## Input material
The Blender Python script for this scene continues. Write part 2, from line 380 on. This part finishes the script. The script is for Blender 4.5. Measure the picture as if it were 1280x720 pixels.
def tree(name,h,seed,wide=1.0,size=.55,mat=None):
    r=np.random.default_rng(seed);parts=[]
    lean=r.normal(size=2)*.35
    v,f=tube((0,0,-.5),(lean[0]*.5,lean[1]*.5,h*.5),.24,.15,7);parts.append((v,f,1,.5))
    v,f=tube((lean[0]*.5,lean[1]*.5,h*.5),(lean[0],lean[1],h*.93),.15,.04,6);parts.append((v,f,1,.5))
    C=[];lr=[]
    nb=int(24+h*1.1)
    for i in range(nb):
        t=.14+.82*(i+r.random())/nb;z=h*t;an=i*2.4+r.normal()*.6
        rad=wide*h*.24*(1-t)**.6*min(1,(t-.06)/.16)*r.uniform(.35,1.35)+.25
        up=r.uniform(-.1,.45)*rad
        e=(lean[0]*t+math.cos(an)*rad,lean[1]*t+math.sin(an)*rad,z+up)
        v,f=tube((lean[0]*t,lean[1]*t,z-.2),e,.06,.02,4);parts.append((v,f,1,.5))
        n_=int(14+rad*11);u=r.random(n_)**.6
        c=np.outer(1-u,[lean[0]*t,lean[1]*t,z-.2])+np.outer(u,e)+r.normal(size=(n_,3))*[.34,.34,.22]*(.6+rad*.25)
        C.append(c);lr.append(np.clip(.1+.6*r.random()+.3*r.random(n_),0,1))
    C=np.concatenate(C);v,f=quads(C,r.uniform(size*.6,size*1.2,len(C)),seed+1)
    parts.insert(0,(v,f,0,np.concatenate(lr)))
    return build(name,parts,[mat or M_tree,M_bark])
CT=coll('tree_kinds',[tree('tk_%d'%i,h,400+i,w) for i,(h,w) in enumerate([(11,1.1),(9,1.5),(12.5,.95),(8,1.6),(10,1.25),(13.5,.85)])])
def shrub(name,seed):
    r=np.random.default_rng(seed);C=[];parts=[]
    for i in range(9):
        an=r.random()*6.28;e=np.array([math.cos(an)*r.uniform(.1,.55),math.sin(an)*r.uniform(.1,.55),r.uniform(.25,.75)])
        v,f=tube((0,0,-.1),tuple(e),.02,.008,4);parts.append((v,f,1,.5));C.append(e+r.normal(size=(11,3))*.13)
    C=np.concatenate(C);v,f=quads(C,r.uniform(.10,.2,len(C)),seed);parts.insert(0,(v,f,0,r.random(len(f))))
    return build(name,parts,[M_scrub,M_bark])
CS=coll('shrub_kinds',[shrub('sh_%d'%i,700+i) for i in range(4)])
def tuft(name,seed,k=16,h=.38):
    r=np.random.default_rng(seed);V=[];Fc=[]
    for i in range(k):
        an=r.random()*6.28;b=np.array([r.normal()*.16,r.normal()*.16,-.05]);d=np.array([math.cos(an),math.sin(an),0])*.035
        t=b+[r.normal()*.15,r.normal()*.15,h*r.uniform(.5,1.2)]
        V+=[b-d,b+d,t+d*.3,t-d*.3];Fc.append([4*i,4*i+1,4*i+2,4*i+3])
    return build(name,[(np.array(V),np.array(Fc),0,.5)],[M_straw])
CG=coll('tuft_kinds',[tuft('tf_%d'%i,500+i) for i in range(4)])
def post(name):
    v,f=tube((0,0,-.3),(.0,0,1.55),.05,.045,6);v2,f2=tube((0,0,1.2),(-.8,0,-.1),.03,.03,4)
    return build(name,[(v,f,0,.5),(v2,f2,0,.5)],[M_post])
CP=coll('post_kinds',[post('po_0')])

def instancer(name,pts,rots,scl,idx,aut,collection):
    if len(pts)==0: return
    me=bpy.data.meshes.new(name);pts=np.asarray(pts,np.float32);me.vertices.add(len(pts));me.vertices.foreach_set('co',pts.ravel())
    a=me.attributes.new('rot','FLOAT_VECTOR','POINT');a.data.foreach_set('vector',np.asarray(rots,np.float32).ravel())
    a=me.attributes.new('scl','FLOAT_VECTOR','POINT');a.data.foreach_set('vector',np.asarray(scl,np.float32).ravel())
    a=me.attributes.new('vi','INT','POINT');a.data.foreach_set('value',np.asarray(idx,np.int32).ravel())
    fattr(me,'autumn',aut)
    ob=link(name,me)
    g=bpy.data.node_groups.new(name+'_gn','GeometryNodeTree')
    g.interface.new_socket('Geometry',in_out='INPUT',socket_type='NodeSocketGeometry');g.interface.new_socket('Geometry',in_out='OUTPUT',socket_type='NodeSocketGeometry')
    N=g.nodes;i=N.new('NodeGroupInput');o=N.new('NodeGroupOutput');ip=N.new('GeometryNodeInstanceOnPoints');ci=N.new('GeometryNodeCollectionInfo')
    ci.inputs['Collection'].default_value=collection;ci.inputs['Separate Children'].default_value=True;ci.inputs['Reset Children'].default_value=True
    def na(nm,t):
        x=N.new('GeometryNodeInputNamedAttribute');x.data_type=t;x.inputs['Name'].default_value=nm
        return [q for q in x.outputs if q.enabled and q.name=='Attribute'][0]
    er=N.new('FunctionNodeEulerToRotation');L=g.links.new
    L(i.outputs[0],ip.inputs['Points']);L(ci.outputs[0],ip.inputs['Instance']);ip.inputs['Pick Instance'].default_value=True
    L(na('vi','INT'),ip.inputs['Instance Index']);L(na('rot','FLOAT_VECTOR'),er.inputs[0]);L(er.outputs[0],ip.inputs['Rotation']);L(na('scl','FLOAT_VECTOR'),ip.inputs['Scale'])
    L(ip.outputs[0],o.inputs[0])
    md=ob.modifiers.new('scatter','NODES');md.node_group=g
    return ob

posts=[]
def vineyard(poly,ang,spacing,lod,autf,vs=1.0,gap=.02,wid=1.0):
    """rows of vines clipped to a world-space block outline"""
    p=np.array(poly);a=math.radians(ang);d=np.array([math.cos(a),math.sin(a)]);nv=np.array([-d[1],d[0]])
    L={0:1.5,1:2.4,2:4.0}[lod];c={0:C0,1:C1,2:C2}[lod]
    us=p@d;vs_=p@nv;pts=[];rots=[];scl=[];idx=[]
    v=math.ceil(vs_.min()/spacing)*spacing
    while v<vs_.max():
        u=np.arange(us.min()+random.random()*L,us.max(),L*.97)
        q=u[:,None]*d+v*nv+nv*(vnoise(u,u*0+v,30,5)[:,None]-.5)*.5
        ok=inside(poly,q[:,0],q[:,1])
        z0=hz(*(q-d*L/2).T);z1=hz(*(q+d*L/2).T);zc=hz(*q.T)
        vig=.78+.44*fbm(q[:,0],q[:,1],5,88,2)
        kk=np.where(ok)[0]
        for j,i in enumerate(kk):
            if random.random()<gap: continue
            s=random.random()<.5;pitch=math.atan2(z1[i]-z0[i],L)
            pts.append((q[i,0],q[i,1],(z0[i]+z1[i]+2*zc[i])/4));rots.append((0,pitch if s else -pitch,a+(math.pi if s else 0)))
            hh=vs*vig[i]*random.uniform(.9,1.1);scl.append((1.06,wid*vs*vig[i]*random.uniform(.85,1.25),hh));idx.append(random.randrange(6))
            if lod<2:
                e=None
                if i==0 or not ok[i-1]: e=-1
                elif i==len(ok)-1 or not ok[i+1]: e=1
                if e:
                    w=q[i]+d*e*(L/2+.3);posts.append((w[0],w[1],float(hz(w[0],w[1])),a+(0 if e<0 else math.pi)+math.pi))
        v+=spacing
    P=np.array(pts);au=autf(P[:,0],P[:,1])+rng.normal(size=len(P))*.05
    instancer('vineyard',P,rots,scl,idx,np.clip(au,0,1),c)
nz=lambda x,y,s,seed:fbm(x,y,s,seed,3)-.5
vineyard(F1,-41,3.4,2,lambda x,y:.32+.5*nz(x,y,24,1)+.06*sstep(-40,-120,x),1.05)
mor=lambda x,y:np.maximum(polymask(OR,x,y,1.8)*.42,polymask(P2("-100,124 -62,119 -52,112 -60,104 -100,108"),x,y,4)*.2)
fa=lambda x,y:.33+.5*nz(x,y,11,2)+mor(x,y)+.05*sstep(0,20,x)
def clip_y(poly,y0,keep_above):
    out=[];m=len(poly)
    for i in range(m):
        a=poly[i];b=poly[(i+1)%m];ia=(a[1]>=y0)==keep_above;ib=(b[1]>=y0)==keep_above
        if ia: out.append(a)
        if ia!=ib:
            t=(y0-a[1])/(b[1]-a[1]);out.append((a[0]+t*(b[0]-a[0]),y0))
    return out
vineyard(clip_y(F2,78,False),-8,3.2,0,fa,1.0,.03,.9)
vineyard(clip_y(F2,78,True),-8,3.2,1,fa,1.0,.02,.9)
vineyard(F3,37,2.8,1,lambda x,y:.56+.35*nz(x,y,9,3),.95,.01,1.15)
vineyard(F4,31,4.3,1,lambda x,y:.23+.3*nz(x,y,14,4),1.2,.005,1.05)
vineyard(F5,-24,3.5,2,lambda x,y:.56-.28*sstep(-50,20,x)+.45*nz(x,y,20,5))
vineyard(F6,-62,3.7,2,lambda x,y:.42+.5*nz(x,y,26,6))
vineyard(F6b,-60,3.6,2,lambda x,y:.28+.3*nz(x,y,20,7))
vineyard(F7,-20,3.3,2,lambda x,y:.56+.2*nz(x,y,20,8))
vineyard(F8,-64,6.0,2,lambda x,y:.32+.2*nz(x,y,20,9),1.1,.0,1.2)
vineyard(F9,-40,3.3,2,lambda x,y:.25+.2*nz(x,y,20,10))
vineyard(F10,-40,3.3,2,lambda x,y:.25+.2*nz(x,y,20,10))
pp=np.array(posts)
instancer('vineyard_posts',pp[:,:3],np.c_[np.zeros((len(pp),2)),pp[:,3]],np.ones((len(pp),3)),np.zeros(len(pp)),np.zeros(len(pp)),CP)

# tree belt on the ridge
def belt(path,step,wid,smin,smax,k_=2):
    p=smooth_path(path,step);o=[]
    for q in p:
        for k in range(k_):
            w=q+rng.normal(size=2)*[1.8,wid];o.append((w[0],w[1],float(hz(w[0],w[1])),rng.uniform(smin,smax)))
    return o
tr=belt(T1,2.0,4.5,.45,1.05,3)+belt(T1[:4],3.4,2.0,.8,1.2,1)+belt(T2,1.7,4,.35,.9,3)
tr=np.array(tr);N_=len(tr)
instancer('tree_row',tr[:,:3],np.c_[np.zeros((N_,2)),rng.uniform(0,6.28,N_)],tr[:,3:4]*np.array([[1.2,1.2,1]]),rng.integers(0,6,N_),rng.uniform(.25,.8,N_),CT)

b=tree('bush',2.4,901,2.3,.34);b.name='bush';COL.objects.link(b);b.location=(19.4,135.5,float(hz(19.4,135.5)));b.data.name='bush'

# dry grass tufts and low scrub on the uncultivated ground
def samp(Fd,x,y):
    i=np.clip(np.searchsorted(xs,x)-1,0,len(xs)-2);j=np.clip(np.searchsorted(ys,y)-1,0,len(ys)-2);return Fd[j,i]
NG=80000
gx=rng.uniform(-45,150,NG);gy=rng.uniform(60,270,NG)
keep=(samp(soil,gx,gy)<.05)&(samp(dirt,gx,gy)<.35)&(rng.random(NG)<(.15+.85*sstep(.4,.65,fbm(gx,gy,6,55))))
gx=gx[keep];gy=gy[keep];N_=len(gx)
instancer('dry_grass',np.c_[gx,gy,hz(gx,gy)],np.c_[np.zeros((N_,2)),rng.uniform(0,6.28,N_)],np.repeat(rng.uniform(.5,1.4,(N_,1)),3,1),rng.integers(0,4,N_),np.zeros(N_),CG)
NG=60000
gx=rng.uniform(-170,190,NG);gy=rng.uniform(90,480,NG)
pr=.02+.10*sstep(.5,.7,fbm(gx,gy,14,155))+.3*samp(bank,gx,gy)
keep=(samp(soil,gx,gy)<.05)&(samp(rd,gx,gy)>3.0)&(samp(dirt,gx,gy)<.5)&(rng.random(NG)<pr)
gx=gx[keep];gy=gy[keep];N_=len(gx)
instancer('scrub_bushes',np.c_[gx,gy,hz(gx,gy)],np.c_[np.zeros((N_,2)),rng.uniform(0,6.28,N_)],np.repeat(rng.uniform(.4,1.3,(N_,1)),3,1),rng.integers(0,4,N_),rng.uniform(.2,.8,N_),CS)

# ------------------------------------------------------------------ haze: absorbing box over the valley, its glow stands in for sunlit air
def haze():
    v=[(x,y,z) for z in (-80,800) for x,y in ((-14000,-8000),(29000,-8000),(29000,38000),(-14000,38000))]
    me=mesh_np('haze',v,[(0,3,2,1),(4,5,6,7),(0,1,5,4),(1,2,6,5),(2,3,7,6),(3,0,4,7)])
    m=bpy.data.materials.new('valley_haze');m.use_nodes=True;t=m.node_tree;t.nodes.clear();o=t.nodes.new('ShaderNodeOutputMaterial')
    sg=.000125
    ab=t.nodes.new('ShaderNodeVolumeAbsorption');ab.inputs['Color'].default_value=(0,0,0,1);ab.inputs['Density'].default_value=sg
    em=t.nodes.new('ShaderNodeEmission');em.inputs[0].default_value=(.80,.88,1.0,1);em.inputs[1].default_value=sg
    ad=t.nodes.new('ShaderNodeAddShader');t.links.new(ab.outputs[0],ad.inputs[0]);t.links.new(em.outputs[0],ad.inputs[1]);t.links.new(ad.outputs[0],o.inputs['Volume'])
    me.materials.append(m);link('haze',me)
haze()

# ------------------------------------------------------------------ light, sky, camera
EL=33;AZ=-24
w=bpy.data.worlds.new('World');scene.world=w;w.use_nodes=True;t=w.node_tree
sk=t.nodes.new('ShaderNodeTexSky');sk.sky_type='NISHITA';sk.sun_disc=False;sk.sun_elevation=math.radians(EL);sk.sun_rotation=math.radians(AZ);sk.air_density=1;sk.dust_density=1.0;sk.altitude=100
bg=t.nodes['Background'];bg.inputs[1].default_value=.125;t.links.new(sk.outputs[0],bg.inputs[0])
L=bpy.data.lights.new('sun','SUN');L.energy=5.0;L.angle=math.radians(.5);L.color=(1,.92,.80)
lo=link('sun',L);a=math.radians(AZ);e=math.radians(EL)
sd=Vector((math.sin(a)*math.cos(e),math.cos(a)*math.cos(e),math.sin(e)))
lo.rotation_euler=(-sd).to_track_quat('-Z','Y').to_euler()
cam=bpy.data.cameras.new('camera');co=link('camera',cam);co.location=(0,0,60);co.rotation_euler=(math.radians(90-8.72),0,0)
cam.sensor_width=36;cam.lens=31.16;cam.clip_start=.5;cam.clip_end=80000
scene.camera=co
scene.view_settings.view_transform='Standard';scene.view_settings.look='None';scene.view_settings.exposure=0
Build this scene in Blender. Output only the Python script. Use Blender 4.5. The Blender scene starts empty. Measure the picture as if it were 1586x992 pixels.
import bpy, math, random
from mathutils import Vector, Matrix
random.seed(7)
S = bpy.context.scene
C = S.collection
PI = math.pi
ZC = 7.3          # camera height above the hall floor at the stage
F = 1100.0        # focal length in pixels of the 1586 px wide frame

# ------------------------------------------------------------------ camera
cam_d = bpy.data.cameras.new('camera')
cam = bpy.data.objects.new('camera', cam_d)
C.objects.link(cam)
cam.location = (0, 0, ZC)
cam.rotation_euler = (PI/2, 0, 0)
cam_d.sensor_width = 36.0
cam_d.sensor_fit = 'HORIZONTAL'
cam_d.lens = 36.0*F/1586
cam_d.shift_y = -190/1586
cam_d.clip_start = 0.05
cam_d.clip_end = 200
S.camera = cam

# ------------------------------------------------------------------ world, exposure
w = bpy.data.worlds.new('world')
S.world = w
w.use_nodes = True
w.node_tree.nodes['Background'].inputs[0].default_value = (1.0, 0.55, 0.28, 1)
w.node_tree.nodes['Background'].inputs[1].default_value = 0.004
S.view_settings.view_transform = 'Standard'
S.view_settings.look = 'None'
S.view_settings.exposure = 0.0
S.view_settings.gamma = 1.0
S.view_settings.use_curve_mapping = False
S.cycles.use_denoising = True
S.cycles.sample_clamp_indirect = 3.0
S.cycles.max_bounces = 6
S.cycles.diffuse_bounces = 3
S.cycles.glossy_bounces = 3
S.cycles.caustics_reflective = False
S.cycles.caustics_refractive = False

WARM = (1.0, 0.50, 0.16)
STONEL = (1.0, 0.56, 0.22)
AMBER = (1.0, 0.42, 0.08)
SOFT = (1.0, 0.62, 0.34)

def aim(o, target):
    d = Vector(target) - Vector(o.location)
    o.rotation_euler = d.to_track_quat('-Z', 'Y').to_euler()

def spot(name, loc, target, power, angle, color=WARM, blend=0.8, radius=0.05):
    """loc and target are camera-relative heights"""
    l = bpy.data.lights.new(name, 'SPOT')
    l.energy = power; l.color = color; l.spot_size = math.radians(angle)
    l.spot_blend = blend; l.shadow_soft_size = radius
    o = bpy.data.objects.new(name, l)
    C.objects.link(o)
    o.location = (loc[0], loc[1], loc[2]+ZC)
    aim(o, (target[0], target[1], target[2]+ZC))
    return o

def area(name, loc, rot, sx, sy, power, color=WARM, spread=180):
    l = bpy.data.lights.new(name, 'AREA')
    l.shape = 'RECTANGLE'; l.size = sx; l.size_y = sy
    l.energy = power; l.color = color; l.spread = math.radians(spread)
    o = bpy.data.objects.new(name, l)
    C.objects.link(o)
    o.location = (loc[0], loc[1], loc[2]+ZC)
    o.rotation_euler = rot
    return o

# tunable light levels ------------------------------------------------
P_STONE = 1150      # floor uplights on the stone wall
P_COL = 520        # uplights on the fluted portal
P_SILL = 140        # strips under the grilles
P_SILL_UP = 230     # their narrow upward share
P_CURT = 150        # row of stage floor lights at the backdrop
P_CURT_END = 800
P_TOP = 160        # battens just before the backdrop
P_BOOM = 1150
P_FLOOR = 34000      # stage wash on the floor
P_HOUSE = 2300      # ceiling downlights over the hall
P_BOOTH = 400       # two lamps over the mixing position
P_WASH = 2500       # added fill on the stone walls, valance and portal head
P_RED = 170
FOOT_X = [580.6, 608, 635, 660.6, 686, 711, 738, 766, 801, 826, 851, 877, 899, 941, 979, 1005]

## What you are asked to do
Gather each line from the listing above that holds "were".

## Response below
The Blender Python script for this scene continues. Write part 2, from line 380 on. This part finishes the script. The script is for Blender 4.5. Measure the picture as if it were 1280x720 pixels.
Build this scene in Blender. Output only the Python script. Use Blender 4.5. The Blender scene starts empty. Measure the picture as if it were 1586x992 pixels.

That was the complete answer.